## Task prompt
Where a line in the listing below contains the word "scene", copy that line.
################
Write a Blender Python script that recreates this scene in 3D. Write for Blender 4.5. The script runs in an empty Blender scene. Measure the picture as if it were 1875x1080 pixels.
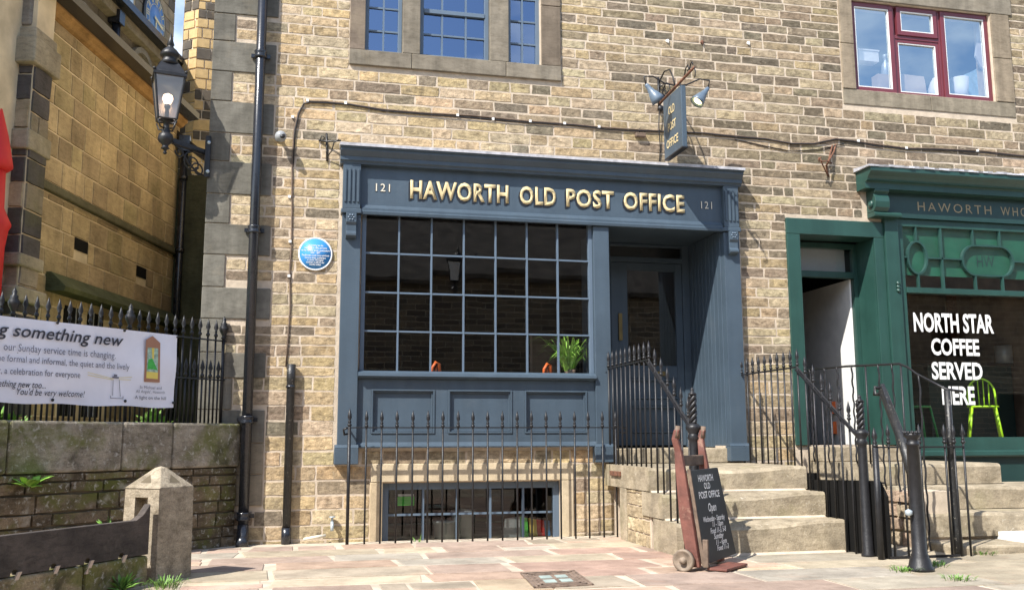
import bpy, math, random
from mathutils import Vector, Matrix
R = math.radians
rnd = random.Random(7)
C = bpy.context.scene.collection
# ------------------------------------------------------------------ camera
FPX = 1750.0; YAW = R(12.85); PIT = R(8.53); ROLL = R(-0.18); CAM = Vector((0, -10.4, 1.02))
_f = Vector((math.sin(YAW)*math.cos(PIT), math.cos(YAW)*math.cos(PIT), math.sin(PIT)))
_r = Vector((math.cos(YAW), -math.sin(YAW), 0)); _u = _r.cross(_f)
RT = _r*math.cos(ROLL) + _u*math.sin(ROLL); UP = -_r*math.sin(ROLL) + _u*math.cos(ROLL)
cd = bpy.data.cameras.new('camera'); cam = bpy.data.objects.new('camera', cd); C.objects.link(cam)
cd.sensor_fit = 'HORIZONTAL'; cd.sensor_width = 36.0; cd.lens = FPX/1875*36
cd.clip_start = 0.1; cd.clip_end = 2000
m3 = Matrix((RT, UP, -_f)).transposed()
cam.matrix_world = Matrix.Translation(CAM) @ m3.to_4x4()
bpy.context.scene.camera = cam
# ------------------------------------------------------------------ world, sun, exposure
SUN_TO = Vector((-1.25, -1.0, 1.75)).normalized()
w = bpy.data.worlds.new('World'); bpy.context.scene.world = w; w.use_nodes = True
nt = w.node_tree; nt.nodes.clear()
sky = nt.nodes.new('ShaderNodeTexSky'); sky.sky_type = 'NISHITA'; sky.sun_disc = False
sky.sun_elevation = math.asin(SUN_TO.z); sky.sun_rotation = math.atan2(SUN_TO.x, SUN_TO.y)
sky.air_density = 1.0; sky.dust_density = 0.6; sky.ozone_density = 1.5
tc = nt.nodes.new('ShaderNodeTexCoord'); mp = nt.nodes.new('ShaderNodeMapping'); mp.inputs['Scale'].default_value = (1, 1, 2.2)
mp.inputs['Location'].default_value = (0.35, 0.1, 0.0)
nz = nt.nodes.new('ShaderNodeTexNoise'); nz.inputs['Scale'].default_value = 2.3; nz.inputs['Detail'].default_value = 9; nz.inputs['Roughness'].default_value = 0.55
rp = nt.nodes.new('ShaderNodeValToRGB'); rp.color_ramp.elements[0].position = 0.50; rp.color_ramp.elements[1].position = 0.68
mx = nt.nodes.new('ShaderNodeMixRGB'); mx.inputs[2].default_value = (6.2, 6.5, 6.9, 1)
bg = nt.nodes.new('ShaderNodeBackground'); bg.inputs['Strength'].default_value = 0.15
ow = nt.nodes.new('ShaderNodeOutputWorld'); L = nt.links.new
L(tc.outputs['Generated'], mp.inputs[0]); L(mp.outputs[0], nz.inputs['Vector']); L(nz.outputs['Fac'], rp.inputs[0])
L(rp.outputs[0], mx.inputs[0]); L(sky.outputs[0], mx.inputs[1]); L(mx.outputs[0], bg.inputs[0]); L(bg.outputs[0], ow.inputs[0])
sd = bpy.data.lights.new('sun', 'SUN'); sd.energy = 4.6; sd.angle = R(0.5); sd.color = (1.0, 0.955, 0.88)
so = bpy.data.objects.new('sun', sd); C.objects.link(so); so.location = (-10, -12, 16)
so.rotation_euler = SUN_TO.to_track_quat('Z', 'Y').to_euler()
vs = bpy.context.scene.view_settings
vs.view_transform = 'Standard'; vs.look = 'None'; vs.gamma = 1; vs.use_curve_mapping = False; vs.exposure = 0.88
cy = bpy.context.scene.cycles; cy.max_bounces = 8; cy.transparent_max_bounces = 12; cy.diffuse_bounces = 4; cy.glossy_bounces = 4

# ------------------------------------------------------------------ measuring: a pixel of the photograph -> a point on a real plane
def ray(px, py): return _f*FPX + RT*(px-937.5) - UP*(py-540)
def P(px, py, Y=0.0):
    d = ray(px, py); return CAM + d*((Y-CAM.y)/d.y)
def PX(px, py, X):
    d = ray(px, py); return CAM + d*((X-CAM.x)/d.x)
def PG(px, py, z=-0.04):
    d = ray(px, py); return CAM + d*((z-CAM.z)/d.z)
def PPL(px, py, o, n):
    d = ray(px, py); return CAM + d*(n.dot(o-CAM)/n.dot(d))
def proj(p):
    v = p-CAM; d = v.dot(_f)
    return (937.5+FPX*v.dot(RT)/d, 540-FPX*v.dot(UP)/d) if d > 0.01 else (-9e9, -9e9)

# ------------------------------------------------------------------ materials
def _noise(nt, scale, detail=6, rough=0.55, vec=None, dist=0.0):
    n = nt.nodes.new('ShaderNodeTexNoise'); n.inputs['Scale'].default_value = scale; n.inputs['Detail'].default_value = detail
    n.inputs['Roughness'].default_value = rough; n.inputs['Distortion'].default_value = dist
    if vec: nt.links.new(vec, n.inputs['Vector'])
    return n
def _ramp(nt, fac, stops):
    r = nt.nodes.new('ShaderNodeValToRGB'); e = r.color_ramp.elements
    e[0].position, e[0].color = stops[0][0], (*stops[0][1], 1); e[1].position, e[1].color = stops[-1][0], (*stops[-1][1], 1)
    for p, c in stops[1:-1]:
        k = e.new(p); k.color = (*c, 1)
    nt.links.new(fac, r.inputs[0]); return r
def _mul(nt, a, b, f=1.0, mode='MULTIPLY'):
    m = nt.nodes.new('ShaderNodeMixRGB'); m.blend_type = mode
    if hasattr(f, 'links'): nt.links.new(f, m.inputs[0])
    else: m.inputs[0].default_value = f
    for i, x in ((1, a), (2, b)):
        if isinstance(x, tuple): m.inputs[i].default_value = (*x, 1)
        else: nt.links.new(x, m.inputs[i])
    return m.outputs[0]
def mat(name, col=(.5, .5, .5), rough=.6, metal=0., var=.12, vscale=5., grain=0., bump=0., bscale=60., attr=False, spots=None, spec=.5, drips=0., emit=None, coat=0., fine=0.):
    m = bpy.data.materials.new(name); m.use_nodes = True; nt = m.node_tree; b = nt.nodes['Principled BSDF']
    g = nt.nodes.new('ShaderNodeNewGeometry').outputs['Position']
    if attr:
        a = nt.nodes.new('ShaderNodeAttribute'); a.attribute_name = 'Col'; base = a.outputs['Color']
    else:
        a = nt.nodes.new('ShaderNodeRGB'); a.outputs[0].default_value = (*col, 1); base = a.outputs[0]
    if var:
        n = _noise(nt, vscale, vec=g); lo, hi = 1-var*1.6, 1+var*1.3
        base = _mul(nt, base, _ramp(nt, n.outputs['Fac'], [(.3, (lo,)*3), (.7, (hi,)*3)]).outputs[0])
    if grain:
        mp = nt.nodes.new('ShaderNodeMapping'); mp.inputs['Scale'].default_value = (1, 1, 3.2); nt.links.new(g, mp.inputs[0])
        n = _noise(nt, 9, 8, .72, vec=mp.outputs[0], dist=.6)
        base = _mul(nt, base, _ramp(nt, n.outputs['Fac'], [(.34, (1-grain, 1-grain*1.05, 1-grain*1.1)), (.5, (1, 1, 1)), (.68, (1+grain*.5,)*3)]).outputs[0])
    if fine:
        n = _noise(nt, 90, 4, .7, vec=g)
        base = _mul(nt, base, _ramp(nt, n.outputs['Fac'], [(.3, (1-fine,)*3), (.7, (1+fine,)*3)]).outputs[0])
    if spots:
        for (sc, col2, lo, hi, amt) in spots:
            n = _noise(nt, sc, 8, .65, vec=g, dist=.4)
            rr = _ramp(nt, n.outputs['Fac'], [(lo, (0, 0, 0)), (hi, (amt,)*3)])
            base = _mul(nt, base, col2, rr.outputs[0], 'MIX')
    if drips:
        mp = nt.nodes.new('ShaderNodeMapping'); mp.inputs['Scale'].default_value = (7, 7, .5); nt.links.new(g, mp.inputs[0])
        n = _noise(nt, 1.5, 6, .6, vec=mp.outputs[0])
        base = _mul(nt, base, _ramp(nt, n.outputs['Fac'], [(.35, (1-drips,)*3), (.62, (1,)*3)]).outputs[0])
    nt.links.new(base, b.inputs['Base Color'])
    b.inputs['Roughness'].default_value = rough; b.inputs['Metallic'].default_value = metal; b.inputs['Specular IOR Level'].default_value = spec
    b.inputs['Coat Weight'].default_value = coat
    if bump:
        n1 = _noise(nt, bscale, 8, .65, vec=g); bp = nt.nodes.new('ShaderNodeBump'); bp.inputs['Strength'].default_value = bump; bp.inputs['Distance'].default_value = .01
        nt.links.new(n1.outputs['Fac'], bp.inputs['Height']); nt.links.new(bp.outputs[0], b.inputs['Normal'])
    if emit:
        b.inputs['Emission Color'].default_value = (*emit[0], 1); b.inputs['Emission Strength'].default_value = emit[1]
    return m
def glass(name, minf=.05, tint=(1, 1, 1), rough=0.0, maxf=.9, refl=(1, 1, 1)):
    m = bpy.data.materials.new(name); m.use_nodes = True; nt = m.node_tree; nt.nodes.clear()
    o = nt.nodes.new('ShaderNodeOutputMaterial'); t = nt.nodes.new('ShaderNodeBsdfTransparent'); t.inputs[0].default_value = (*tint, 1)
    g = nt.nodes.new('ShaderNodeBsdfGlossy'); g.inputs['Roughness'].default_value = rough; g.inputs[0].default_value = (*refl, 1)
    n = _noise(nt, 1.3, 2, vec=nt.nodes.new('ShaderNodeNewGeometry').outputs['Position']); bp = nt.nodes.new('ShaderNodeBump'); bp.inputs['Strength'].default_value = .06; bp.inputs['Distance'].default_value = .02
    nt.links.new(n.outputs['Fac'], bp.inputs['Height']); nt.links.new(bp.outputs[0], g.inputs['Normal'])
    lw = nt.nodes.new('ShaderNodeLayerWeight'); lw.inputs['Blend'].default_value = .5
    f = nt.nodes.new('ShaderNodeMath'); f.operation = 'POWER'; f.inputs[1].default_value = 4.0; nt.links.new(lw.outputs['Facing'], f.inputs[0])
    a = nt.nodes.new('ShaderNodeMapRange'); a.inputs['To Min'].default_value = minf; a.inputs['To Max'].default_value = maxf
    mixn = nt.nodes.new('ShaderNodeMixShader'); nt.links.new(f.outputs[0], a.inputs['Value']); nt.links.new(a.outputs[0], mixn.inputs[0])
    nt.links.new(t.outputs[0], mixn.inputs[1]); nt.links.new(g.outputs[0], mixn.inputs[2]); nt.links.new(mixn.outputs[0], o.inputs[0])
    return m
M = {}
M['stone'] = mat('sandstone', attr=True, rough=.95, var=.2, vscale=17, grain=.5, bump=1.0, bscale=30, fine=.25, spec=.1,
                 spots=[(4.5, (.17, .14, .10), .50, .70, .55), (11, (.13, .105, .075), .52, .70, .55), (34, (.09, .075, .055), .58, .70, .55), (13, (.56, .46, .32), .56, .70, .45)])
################
## Exercise response
Write a Blender Python script that recreates this scene in 3D. Write for Blender 4.5. The script runs in an empty Blender scene. Measure the picture as if it were 1875x1080 pixels.
C = bpy.context.scene.collection
bpy.context.scene.camera = cam
w = bpy.data.worlds.new('World'); bpy.context.scene.world = w; w.use_nodes = True
vs = bpy.context.scene.view_settings
cy = bpy.context.scene.cycles; cy.max_bounces = 8; cy.transparent_max_bounces = 12; cy.diffuse_bounces = 4; cy.glossy_bounces = 4